>> Start MATERIAL

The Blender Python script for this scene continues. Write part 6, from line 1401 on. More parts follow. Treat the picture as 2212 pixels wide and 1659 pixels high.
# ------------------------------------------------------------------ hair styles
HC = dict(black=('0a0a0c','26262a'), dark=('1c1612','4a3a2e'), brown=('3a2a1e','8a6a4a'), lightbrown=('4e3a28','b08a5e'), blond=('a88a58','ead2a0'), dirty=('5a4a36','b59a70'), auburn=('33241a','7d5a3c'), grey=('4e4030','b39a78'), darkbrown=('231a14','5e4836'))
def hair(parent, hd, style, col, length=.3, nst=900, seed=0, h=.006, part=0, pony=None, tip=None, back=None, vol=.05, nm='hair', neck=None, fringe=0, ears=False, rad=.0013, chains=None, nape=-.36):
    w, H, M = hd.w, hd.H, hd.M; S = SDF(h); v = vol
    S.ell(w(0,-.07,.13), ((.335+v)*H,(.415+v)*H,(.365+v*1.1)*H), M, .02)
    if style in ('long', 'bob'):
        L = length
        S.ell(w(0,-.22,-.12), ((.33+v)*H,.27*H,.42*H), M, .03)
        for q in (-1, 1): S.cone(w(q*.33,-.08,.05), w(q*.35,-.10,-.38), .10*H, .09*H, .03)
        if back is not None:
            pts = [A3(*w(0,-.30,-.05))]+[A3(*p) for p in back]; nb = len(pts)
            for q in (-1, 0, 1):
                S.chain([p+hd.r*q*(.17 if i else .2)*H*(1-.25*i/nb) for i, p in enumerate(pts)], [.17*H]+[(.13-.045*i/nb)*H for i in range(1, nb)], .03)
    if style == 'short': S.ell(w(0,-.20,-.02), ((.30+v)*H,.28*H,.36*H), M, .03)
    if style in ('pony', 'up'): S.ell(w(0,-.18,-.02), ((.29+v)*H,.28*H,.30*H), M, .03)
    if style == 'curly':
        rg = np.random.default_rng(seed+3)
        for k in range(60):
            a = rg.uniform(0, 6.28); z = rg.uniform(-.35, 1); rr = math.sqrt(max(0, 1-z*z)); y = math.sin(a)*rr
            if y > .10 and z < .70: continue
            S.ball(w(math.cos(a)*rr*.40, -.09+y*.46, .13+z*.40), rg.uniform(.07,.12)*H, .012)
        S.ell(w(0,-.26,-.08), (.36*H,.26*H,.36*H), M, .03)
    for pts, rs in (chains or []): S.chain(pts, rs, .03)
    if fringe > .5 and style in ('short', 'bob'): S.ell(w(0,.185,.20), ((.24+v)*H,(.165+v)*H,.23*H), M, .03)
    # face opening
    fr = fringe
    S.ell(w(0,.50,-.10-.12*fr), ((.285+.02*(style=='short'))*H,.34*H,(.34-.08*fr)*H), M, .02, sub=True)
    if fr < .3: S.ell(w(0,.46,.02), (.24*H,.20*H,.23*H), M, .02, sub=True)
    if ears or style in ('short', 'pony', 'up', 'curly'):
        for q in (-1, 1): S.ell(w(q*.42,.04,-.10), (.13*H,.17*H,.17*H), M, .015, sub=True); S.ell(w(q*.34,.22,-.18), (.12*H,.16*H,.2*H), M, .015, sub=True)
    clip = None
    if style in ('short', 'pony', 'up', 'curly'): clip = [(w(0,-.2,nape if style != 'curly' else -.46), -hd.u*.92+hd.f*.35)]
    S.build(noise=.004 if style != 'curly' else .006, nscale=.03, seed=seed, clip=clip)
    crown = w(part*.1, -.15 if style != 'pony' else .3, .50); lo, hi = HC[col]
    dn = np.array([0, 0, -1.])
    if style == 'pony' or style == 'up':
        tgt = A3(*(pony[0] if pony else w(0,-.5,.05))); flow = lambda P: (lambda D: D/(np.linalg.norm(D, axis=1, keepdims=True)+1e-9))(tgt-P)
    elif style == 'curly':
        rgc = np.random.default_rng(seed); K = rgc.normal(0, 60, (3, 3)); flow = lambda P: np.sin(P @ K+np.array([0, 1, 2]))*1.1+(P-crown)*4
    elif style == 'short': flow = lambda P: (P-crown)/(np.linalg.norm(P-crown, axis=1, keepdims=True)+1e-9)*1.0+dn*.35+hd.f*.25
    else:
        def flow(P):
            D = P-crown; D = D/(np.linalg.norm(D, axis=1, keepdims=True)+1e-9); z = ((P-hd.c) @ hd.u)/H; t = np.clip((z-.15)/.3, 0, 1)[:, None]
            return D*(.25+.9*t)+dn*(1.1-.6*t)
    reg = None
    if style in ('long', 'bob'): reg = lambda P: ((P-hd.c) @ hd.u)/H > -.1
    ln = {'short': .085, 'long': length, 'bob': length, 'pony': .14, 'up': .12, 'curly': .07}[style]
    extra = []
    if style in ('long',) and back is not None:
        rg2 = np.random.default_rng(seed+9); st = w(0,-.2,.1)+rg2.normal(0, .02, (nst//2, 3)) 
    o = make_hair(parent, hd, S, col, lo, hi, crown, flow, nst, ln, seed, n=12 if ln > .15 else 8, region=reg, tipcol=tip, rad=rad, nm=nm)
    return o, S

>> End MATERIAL

- _WORK INSTRUCTIONS_: Read the data above and pull out each line that holds the string "part".

- _FULL RESPONSE_:
The Blender Python script for this scene continues. Write part 6, from line 1401 on. More parts follow. Treat the picture as 2212 pixels wide and 1659 pixels high.
def hair(parent, hd, style, col, length=.3, nst=900, seed=0, h=.006, part=0, pony=None, tip=None, back=None, vol=.05, nm='hair', neck=None, fringe=0, ears=False, rad=.0013, chains=None, nape=-.36):
    crown = w(part*.1, -.15 if style != 'pony' else .3, .50); lo, hi = HC[col]